* Begin GIVEN MATERIAL *
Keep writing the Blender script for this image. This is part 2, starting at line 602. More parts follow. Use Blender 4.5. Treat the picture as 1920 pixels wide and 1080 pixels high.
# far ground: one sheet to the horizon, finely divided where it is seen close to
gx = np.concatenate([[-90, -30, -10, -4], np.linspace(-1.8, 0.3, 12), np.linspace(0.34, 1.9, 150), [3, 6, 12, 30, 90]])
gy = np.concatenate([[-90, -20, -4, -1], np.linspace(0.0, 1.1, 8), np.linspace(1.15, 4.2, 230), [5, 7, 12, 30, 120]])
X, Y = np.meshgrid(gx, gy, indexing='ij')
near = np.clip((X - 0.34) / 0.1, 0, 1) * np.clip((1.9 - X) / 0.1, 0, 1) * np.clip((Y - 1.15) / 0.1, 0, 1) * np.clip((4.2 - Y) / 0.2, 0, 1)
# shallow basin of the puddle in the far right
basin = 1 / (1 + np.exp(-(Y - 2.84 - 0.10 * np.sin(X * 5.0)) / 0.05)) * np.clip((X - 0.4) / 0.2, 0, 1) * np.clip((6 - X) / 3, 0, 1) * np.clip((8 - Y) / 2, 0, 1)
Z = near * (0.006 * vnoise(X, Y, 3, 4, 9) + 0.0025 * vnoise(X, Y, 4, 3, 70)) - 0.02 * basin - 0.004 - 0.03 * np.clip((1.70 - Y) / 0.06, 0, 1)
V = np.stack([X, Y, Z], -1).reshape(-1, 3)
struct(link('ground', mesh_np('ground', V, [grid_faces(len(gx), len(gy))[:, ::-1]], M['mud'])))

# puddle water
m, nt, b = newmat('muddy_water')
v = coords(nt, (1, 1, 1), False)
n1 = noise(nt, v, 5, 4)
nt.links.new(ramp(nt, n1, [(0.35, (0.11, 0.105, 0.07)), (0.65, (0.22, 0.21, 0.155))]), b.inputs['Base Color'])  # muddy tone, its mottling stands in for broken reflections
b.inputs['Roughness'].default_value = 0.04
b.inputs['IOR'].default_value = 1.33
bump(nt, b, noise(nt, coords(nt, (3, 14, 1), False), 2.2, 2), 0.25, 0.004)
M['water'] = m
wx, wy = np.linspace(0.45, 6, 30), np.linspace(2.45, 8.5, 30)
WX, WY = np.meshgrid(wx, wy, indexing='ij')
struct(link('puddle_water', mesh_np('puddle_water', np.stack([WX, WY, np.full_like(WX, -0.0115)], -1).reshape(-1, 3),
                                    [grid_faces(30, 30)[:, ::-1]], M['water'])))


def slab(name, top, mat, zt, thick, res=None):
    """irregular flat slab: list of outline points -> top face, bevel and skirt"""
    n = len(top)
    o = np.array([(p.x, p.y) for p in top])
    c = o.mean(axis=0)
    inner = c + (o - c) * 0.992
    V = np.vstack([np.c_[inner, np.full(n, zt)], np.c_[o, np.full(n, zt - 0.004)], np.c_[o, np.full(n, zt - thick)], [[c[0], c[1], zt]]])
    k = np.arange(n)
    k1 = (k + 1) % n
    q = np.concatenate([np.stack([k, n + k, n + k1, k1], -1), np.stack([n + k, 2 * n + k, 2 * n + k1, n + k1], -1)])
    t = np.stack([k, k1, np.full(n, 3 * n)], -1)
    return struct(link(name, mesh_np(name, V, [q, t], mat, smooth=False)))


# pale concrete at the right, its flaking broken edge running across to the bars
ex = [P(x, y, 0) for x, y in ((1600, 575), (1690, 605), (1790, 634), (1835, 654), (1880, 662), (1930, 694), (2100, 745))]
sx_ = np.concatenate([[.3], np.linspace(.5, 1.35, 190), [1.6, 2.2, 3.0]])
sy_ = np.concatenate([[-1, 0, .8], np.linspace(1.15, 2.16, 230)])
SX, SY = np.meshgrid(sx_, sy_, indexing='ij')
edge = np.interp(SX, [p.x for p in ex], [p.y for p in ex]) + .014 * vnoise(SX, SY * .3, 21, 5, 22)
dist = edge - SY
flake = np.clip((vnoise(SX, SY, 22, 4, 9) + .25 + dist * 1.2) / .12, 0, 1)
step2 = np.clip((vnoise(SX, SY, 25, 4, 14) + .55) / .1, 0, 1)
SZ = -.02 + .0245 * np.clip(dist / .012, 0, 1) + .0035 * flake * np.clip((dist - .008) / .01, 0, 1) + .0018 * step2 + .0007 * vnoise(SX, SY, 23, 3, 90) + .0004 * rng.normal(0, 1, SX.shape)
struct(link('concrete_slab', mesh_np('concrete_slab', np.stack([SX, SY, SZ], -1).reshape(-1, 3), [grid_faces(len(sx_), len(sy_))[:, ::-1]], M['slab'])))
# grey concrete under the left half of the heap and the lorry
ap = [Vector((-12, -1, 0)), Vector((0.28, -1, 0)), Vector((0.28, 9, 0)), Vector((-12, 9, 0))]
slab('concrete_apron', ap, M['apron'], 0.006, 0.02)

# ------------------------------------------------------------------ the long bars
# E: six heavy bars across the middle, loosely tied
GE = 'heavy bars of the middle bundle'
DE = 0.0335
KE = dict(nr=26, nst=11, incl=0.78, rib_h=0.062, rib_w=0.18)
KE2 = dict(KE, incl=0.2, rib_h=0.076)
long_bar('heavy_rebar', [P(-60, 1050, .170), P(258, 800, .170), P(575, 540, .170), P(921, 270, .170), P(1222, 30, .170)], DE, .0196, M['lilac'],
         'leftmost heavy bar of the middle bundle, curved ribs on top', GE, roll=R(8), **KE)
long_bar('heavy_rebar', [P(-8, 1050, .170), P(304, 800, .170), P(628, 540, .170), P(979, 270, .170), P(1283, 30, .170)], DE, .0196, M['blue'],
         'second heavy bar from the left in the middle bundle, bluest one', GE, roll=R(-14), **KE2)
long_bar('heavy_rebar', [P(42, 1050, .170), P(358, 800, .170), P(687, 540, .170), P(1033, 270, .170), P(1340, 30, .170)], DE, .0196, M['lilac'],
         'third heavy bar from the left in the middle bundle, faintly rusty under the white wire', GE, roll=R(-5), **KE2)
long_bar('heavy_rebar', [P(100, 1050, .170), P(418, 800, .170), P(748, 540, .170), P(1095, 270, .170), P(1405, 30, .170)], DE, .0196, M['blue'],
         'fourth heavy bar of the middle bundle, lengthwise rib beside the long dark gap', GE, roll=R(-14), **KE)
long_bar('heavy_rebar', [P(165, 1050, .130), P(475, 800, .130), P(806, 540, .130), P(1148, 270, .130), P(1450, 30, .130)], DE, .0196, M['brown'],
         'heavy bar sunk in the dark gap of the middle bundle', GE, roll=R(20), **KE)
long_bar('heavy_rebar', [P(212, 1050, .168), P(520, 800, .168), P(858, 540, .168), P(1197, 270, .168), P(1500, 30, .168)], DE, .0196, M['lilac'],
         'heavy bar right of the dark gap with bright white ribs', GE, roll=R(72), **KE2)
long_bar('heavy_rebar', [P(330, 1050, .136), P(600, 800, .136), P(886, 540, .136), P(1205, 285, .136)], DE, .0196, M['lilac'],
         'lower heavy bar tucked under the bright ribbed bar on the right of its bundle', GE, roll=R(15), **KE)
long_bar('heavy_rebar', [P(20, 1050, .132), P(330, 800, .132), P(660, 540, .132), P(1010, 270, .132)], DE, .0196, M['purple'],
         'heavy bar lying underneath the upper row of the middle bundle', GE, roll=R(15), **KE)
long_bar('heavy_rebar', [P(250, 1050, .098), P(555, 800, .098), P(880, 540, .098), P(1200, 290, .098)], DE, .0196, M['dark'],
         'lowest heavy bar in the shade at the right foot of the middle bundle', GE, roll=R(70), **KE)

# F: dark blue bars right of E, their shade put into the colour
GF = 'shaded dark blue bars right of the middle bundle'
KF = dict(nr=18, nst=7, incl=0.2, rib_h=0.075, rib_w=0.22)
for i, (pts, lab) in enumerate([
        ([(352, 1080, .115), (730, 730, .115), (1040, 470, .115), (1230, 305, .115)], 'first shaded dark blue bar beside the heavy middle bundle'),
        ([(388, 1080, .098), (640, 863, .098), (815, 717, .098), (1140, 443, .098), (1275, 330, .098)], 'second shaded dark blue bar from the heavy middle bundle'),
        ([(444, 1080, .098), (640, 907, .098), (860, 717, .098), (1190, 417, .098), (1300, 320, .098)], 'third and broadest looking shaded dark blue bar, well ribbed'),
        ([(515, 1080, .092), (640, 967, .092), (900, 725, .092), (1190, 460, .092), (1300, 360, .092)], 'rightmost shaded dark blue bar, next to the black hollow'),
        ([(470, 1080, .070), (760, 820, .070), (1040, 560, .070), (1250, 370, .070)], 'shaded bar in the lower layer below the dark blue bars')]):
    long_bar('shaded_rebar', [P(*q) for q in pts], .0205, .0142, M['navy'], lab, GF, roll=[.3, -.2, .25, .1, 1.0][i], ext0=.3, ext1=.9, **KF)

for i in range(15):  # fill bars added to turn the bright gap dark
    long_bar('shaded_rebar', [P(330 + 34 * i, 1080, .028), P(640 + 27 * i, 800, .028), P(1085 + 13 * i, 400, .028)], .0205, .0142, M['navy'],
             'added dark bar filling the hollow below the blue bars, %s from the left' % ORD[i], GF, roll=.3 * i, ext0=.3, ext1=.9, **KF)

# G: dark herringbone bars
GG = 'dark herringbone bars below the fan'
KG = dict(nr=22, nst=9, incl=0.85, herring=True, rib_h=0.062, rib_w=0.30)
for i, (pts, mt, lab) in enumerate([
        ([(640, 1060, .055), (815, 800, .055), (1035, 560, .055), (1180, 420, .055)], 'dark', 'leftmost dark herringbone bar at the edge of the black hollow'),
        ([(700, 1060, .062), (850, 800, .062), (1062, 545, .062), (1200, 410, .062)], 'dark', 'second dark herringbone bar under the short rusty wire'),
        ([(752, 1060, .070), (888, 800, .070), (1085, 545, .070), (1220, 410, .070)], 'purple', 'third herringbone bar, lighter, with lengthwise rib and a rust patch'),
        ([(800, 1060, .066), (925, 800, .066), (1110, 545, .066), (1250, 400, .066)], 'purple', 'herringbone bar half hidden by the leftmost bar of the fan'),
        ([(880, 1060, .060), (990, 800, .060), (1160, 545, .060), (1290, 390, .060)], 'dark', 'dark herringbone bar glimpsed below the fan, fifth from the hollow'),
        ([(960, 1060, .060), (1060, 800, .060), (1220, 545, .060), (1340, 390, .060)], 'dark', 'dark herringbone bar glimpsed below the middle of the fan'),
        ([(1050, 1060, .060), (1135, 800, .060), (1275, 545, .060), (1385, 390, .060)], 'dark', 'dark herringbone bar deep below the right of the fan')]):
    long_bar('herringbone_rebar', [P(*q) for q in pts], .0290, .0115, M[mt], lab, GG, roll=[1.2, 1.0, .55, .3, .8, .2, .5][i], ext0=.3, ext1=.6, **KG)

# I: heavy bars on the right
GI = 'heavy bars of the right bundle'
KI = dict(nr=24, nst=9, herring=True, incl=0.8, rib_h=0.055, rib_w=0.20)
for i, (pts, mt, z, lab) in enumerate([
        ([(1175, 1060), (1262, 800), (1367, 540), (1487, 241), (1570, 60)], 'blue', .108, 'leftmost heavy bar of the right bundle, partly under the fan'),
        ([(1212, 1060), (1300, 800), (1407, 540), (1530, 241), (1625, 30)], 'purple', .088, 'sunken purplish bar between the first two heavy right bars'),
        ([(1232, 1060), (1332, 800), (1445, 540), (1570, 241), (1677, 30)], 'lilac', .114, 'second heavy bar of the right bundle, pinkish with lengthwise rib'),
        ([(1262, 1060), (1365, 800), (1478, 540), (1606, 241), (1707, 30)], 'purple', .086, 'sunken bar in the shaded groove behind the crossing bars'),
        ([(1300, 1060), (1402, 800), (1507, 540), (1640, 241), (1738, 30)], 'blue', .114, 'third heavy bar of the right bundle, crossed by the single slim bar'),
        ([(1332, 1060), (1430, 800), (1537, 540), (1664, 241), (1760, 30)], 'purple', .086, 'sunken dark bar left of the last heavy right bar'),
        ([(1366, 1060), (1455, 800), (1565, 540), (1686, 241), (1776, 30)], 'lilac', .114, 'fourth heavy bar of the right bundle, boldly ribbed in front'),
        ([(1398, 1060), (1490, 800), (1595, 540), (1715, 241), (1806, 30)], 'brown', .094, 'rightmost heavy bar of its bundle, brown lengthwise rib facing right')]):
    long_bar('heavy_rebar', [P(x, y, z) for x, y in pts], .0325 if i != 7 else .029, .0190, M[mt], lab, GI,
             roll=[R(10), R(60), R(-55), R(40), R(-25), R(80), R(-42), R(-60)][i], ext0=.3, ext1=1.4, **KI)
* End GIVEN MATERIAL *
**AIM OF THE TASK:**
Print exactly the lines from the line with "herring=True, rib_h=0.062, rib_w=0.30)" to the line with "long_bar('herringbone_rebar', [P(*q) for", both included, and nothing else.

**RESULT OF THIS EXERCISE:**
KG = dict(nr=22, nst=9, incl=0.85, herring=True, rib_h=0.062, rib_w=0.30)
for i, (pts, mt, lab) in enumerate([
        ([(640, 1060, .055), (815, 800, .055), (1035, 560, .055), (1180, 420, .055)], 'dark', 'leftmost dark herringbone bar at the edge of the black hollow'),
        ([(700, 1060, .062), (850, 800, .062), (1062, 545, .062), (1200, 410, .062)], 'dark', 'second dark herringbone bar under the short rusty wire'),
        ([(752, 1060, .070), (888, 800, .070), (1085, 545, .070), (1220, 410, .070)], 'purple', 'third herringbone bar, lighter, with lengthwise rib and a rust patch'),
        ([(800, 1060, .066), (925, 800, .066), (1110, 545, .066), (1250, 400, .066)], 'purple', 'herringbone bar half hidden by the leftmost bar of the fan'),
        ([(880, 1060, .060), (990, 800, .060), (1160, 545, .060), (1290, 390, .060)], 'dark', 'dark herringbone bar glimpsed below the fan, fifth from the hollow'),
        ([(960, 1060, .060), (1060, 800, .060), (1220, 545, .060), (1340, 390, .060)], 'dark', 'dark herringbone bar glimpsed below the middle of the fan'),
        ([(1050, 1060, .060), (1135, 800, .060), (1275, 545, .060), (1385, 390, .060)], 'dark', 'dark herringbone bar deep below the right of the fan')]):
    long_bar('herringbone_rebar', [P(*q) for q in pts], .0290, .0115, M[mt], lab, GG, roll=[1.2, 1.0, .55, .3, .8, .2, .5][i], ext0=.3, ext1=.6, **KG)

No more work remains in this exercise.